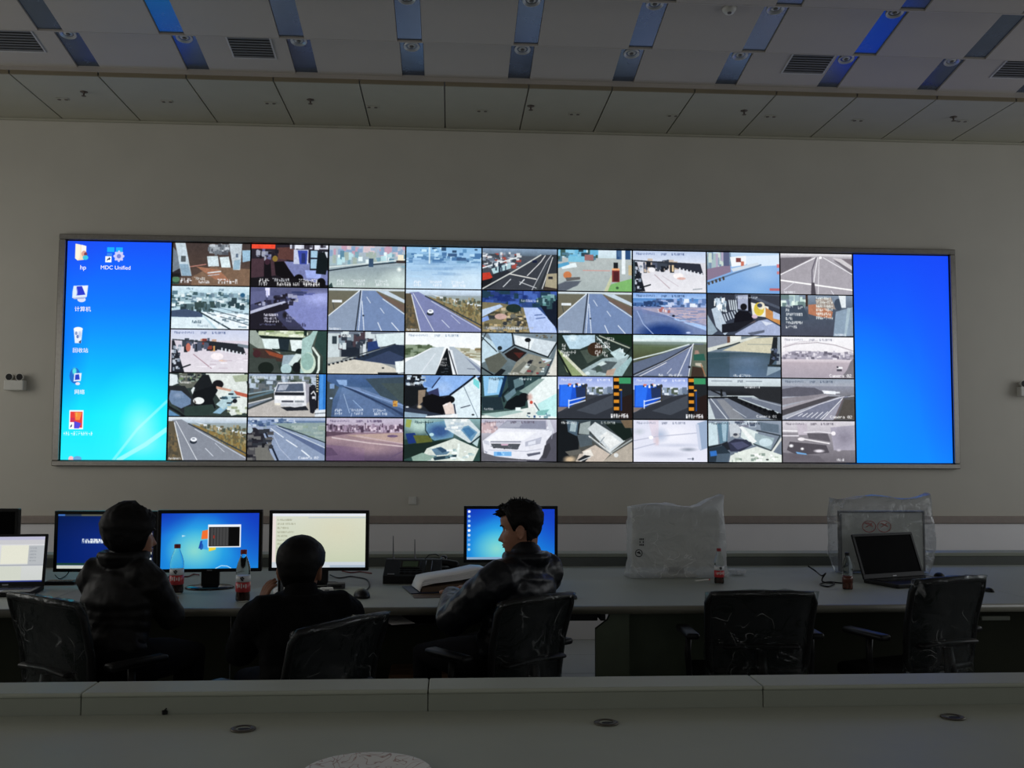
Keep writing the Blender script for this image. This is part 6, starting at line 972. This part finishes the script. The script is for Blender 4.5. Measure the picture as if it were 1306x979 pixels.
cable('cable', 'dark red cable behind the left bottle', [(232, 735, .004), (240, 735, .004), (247, 732, .004), (254, 733, .006)], .004, M_REDC)
cable('cable', 'thin black cable below the dark blue screen', [(70, 733, .02), (76, 738, .004), (84, 734, .004), (88, 729, .03)], .003, M_BLACK)
# ---------------------------------------------------------------- office chairs still in their plastic wrap
M_MESH = mat('black mesh fabric', (.004, .0055, .006), .75, spec=.2, var=.2, scale=120)
M_FRAME = mat('black chair frame', (.004, .004, .0045), .45, spec=.25, var=.1)
M_WRAP = film('chair wrap', (.80, .84, .84), .008, .26, .08, 9, .8, .38)
M_SEATF = mat('black seat cloth', (.004, .004, .0045), .9, spec=.2, var=.2, scale=150)
def chair(label, x, y, fwd, top=.87, w=.5, seed=1., sz=.46):
    """swivel chair with a mesh back; local +Y is where the sitter faces"""
    rz = math.atan2(fwd[1], fwd[0])-PI/2
    t = thing('office_chair', label, 'chair', (x, y, 0), rz, 'plastic-wrapped office chairs')
    h0, h1 = .50, top
    def back(u, v, d=0.):                               # u across -1..1, v up 0..1 -> point on the curved back
        return Vector((u*(w/2)*(.90+.10*v), -.235-.075*v+.035*u*u+.02*math.sin(v*PI)+d, h0+(h1-h0)*v-.012*u*u*v))
    rim = [(-.92, 0), (-1, .1), (-1, .5), (-1, .9), (-.93, 1), (-.5, 1), (0, 1), (.5, 1), (.93, 1), (1, .9), (1, .5), (1, .1), (.92, 0), (.4, 0), (-.4, 0), (-.92, 0)]
    bm = BM(); tube(bm, [back(u, v) for u, v in rim], .017, 8); obj('back_frame', bm, M_FRAME, t, True)
    bm = BM(); n = 12; g = [[[bm.verts.new(back(-.97+1.94*i/n, .02+.96*j/n, d)) for i in range(n+1)] for j in range(n+1)] for d in (-.004, .004)]
    for k in (0, 1):
        for j in range(n):
            for i in range(n): bm.faces.new((g[k][j][i], g[k][j][i+1], g[k][j+1][i+1], g[k][j+1][i]))
    obj('back_mesh', bm, M_MESH, t, True)
    bm = BM(); round_tube(bm, [(-.17, -.255, h0+.12), (0, -.243, h0+.125), (.17, -.255, h0+.12)], [(.03, .012)]*3, 10); obj('lumbar_bar', bm, M_FRAME, t, True)
    bm = BM(); tube(bm, [(0, -.25, h0+.1), (0, -.27, h0-.02), (0, -.2, sz-.055), (0, -.02, sz-.08)], [.025, .03, .03, .025], 10); obj('back_bracket', bm, M_FRAME, t, True)
    bm = BM(); box(bm, -.245, .245, -.22, .25, sz-.07, sz, .03, 3); obj('seat', bm, M_SEATF, t, True)
    for s in (-1, 1):
        bm = BM(); tube(bm, [(s*.2, -.06, sz-.075), (s*.295, -.06, sz-.055), (s*.305, -.06, .55), (s*.30, -.06, .635)], .016, 8); obj('arm_post', bm, M_FRAME, t, True)
        bm = BM(); box(bm, s*.30-.033, s*.30+.033, -.17, .10, .635, .665, .012, 2); obj('armrest', bm, M_FRAME, t, True)
    bm = BM(); lathe(bm, [(0, .10), (.035, .10), (.035, .26), (.022, .265), (.022, sz-.085), (.09, sz-.08), (.09, sz-.07), (0, sz-.07)], 16); obj('gas_column', bm, M_FRAME, t, True)
    for k in range(5):
        a = 2*PI*k/5+.3; c, s = math.cos(a), math.sin(a)
        bm = BM(); tube(bm, [(0.02*c, .02*s, .115), (.16*c, .16*s, .10), (.29*c, .29*s, .075)], [(.026, .02), (.022, .016), (.016, .012)], 8); obj('base_arm', bm, M_FRAME, t, True)
        bm = BM()
        for d in (-.014, .014): lathe(bm, [(0, -.008), (.026, -.008), (.029, 0), (.026, .008), (0, .008)], 14, z=d)
        bmesh.ops.transform(bm, matrix=Matrix.Translation((.29*c, .29*s, .0295)) @ Matrix.Rotation(a, 4, 'Z') @ Matrix.Rotation(PI/2, 4, 'X'), verts=bm.verts)
        tube(bm, [(.29*c, .29*s, .03), (.29*c, .29*s, .08)], .008, 8); obj('caster', bm, M_FRAME, t, True)
    # the loose film over the backrest
    bm = BM(); nu, nv = 20, 18; rows = []
    for j in range(nv+1):
        v = -.15+1.19*j/nv; ring = []
        for i in range(2*nu):
            s = 1 if i < nu else -1; u = (-1+2*(i % nu)/nu)*s
            e = 1.07+.05*max(0, .4-v); thick = .030+.035*max(0, .55-v)*(1-.6*abs(u))
            p = back(u*e, v, (-thick if s > 0 else .026)*(1-abs(u)**6))
            f = 1 if v < .98 else .3
            q = p*9+Vector((seed*3, seed, seed*7)); nn = noise.noise_vector(q)*.012+noise.noise_vector(q*2.6)*.009+noise.noise_vector(q*6)*.004
            nn.y = -abs(nn.y) if s > 0 else abs(nn.y)
            ring.append(bm.verts.new(p+nn*(1.1 if v < .9 else .6)))
        rows.append(ring)
    for a, b in zip(rows, rows[1:]):
        for k in range(2*nu): bm.faces.new((a[k], a[(k+1) % (2*nu)], b[(k+1) % (2*nu)], b[k]))
    m = nu
    for k in range(nu): 
        a, b, c, d = rows[-1][k], rows[-1][(k+1) % (2*nu)], rows[-1][(2*nu-1-k)], rows[-1][(2*nu-k) % (2*nu)]
        try: bm.faces.new([v for v in dict.fromkeys((a, b, c, d))])
        except Exception: pass
    o = obj('plastic_wrap', bm, M_WRAP, t, True); o['label'] = 'clear crumpled plastic film over the backrest'
    return t
chair('plastic-wrapped black chair of the thick-haired person at the far left', -1.50, 4.43, (.62, .78), .915, .54, 1.3)
chair('plastic-wrapped black chair turned left behind the person with cropped hair', -.625, 4.035, (-.80, .60), .875, .52, 2.7, .40)
chair('plastic-wrapped black chair turned left behind the person in the padded jacket', .215, 4.52, (-.62, .78), .895, .44, 4.1)
chair('empty plastic-wrapped black chair in front of the bagged monitor', 1.47, 4.83, (0.03, 1), .875, .51, 5.9)
chair('rightmost empty plastic-wrapped black chair, turned, in front of the laptop', 2.30, 4.86, (-.34, .94), .93, .46, 7.2)
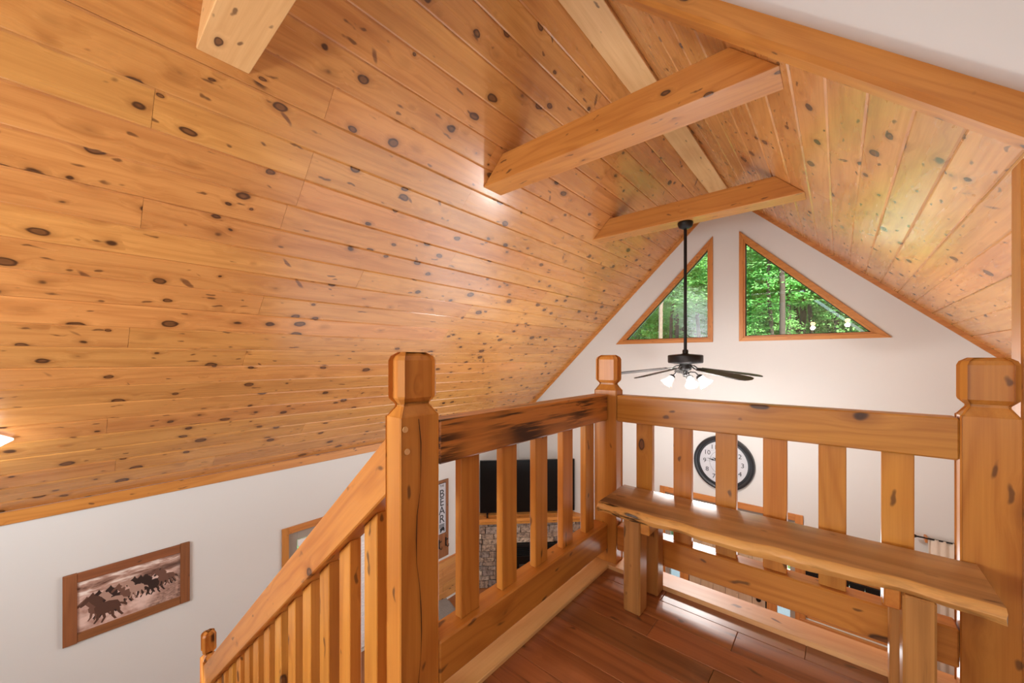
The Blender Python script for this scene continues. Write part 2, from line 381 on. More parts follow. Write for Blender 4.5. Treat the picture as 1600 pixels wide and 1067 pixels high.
def row(left, x0, x1, y0, y1, joints):
    ys = [y0]+[j for j in joints if y0 < j < y1]+[y1]
    w = (x1-x0)/CT-.0006; xm = (x0+x1)/2
    z = (AL+SL*xm) if left else (AR-SL*xm)
    for a, b in zip(ys, ys[1:]):
        dz = rnd.uniform(-.0012, .0012)
        link('plank', plank_mesh(w, b-a, .02), CEIL, ceil, (xm, (a+b)/2, z+dz), (0, -TH if left else TH, 0))
STEP = .1415
known = {2: [.27, .99, 4.5], 3: [.99, 3.33], 4: [.94, 2.4], 5: [.27, 4.1], 8: [.97, 3.8], 1: [2.2], 0: [.99, 4.6], 6: [1.62, 5.1], 7: [-.6, 3.0], 11: [.97, 4.4], 13: [2.6], 15: [.2, 3.4], 17: [1.75, 5.0]}
xs = [-1.36, -1.49, -1.612, -1.753, -1.895, -2.037, -2.179, -2.32]
for i in range(40):
    x = xs[-1]-STEP
    if x < XW+.05: break
    xs.append(x)
xs.append(XW)
for i in range(len(xs)-1):
    k = i-6
    J = known.get(k) or sorted(rnd.sample([-.9, .27, .99, 1.62, 2.2, 2.9, 3.6, 4.3, 4.9], rnd.choice([1, 1, 2])))
    row(True, xs[i+1], xs[i], YB, D, J)
xs = [-1.15, -1.02, -.88, -.742, -.603, -.464, -.325, -.186, -.046, .098, .238, .375, .513, .645]
while xs[-1]+.139 < XE-.05: xs.append(xs[-1]+.139)
xs.append(XE)
for i in range(len(xs)-1):
    row(False, xs[i], xs[i+1], 2.12, D, [4.05] if i == 7 else sorted(rnd.sample([3.2, 4.0, 4.7, 5.4], rnd.choice([0, 1, 1]))))
# white ceiling over the loft
K1 = 1.346
def Rx(x, K): return (x, K-SL*x)
prop(prism('ceiling.001', [Rx(-1.24, K1), Rx(XE, K1), Rx(XE, K1+.05), Rx(-1.24, K1+.05)], YB, 2.11, WALL), kind='structure')

# trim where the slopes meet the gable, and along the eave
def slope_trim(name, pts): prop(prism(name, pts, D-.022, D, CASX), kind='structure')
tv = .062
slope_trim('trim_1', [(XW, zw-tv), (XR, ZR-tv), (XR, ZR), (XW, zw)])
slope_trim('trim_2', [(XR, ZR-tv), (XE, zw-tv), (XE, zw), (XR, ZR)])
prop(box('trim_3', (XW, YB, -1.345), (XW+.02, D-.022, zw+.004), BY, bev=.003), kind='structure')

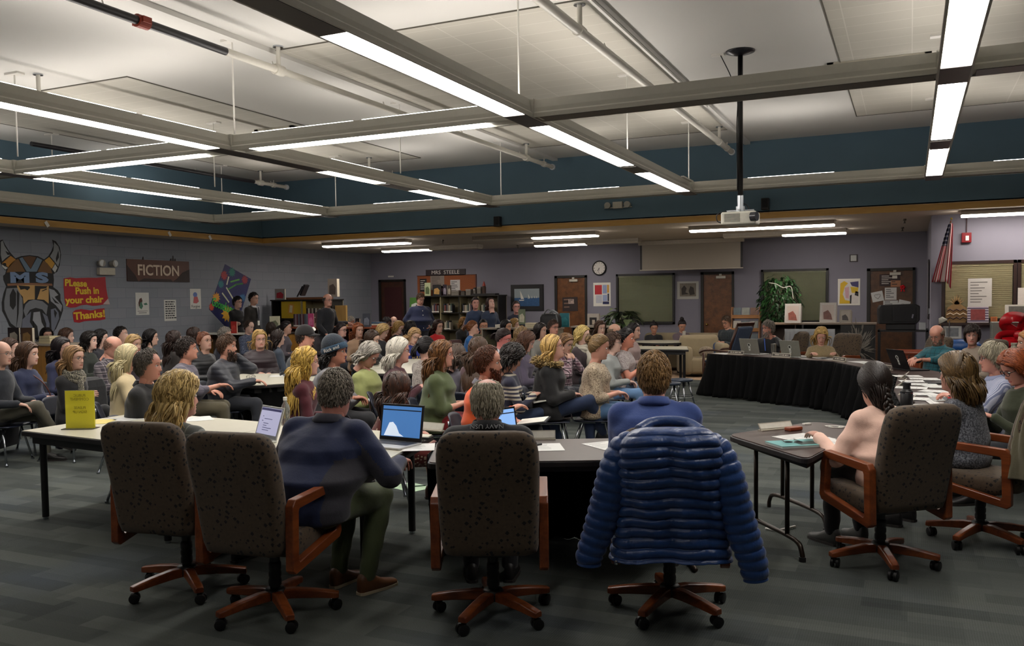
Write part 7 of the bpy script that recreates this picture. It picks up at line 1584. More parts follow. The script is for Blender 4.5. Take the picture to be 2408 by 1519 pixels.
A('M31b',741,765,1.13,60,'brown haired person partly hidden behind the black cap',('bun','#4a3224',0,{}),'#2c2c32',fem=True,who='hidden brown haired person behind the cap')
A('M32',803.7,776.5,1.127,52,'dark haired woman in thick glasses and purple jacket',('pony','#231a1c',.2,{}),cloth('#3a3268'),fem=True,gl='big',topname='jacket',who='thick glasses woman in purple',skin='#d0a090')
A('M33',824,757,1.17,80,'grey haired man with beard leaning forward in the back',('short','#85807a',.025,{}),'#1b1c20',beard_=('#5c544c',.4),pitch=14,who='grey haired man in the back',skin='#b9806a')
A('M34',843.2,776.9,1.138,28,'auburn haired woman in tan facing the camera',('bob','#7d4528',.20,{'vol':.012}),'#8a6f58',fem=True,who='auburn haired woman in tan')
A('M35',876,797,1.10,66,'long brown haired woman with glasses resting her cheek on a hand',('long','#3d2c22',.30,{}),'#17171c',fem=True,gl=True,pitch=14,arms=('cheek','lap'),who='woman resting her cheek')
A('M36',900.7,779.5,1.126,62,'short blond haired woman in black looking down',('bob','#8f7448',.13,{'vol':.018,'tip':'#b59a68'}),'#141418',fem=True,pitch=26,who='short blond woman in black')
A('M37',909,759,1.15,55,'dark haired man in glasses looking down near the back counter',('short','#1b1519',.045,{}),'#2b2730',gl=True,pitch=24,who='dark haired man near the counter')
A('M37b',926.2,756.5,1.141,20,'bald person with glasses behind the dark haired man',('fringe','#8f8a84',.012,{}),'#46424a',gl=True,who='bald person in the back')
A('M38',938,770,1.11,55,'blond woman in black puffer jacket looking down',('bob','#9a7a48',.2,{'vol':.014,'tip':'#b8965c'}),PUF('#15151a'),fem=True,gl='#5a4a40',topname='puffer_jacket',pitch=22,who='blond woman in black puffer')
A('M39',966,771,1.13,150,'dark curly haired person seen from behind in front of the navy shirt man',('curly','#181214',.12,{'wave':.010,'vol':.016}),'#242228',who='dark curly haired person')
M40=A('M40',974,790,1.08,30,'blond bobbed woman in blue lettered hoodie holding her forehead',('bob','#8f7050',.2,{'vol':.012,'tip':'#b39468'}),cloth('#1d2a6e'),fem=True,gl='#2c2224',topname='hoodie',pitch=20,roll=-12,arms=('lap','brow'),who='woman holding her forehead')
A('M41',1031,768,1.13,42,'woman with brown bob in bright red jacket',('bob','#33201a',.18,{'vol':.018}),cloth('#b3161a'),fem=True,gl='#5a4038',topname='jacket',who='red jacket woman')
A('M42',1002.7,817.8,1.094,122,'woman with messy black ponytail in white patterned top',('pony','#171215',.16,{}),cloth('#a39b94','blotch','#4a3a38'),fem=True,who='messy ponytail woman',skin='#cf9e88')
A('M43',1041,833,1.15,82,'woman with long wavy brown hair and glasses in olive green top',('wavy','#4d3322',.44,{'vol':.012,'wave':.009,'tip':'#7a5530','n':1.2}),cloth('#45502e'),fem=True,gl='#6a3c30',bulk=.6,arms='lap',who='olive green top woman',skin='#cd9078',legs='#7a141c',legname='skirt',skirt=True,bare_arm=.5)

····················

_Directions for this task_
In the listing above, locate the line containing "The Blender Python" and the line containing "BY, bev=.003), kind='structure')", then transcribe both and every line between them verbatim.

_Task answer_
The Blender Python script for this scene continues. Write part 2, from line 381 on. More parts follow. Write for Blender 4.5. Treat the picture as 1600 pixels wide and 1067 pixels high.
def row(left, x0, x1, y0, y1, joints):
    ys = [y0]+[j for j in joints if y0 < j < y1]+[y1]
    w = (x1-x0)/CT-.0006; xm = (x0+x1)/2
    z = (AL+SL*xm) if left else (AR-SL*xm)
    for a, b in zip(ys, ys[1:]):
        dz = rnd.uniform(-.0012, .0012)
        link('plank', plank_mesh(w, b-a, .02), CEIL, ceil, (xm, (a+b)/2, z+dz), (0, -TH if left else TH, 0))
STEP = .1415
known = {2: [.27, .99, 4.5], 3: [.99, 3.33], 4: [.94, 2.4], 5: [.27, 4.1], 8: [.97, 3.8], 1: [2.2], 0: [.99, 4.6], 6: [1.62, 5.1], 7: [-.6, 3.0], 11: [.97, 4.4], 13: [2.6], 15: [.2, 3.4], 17: [1.75, 5.0]}
xs = [-1.36, -1.49, -1.612, -1.753, -1.895, -2.037, -2.179, -2.32]
for i in range(40):
    x = xs[-1]-STEP
    if x < XW+.05: break
    xs.append(x)
xs.append(XW)
for i in range(len(xs)-1):
    k = i-6
    J = known.get(k) or sorted(rnd.sample([-.9, .27, .99, 1.62, 2.2, 2.9, 3.6, 4.3, 4.9], rnd.choice([1, 1, 2])))
    row(True, xs[i+1], xs[i], YB, D, J)
xs = [-1.15, -1.02, -.88, -.742, -.603, -.464, -.325, -.186, -.046, .098, .238, .375, .513, .645]
while xs[-1]+.139 < XE-.05: xs.append(xs[-1]+.139)
xs.append(XE)
for i in range(len(xs)-1):
    row(False, xs[i], xs[i+1], 2.12, D, [4.05] if i == 7 else sorted(rnd.sample([3.2, 4.0, 4.7, 5.4], rnd.choice([0, 1, 1]))))
# white ceiling over the loft
K1 = 1.346
def Rx(x, K): return (x, K-SL*x)
prop(prism('ceiling.001', [Rx(-1.24, K1), Rx(XE, K1), Rx(XE, K1+.05), Rx(-1.24, K1+.05)], YB, 2.11, WALL), kind='structure')

# trim where the slopes meet the gable, and along the eave
def slope_trim(name, pts): prop(prism(name, pts, D-.022, D, CASX), kind='structure')
tv = .062
slope_trim('trim_1', [(XW, zw-tv), (XR, ZR-tv), (XR, ZR), (XW, zw)])
slope_trim('trim_2', [(XR, ZR-tv), (XE, zw-tv), (XE, zw), (XR, ZR)])
prop(box('trim_3', (XW, YB, -1.345), (XW+.02, D-.022, zw+.004), BY, bev=.003), kind='structure')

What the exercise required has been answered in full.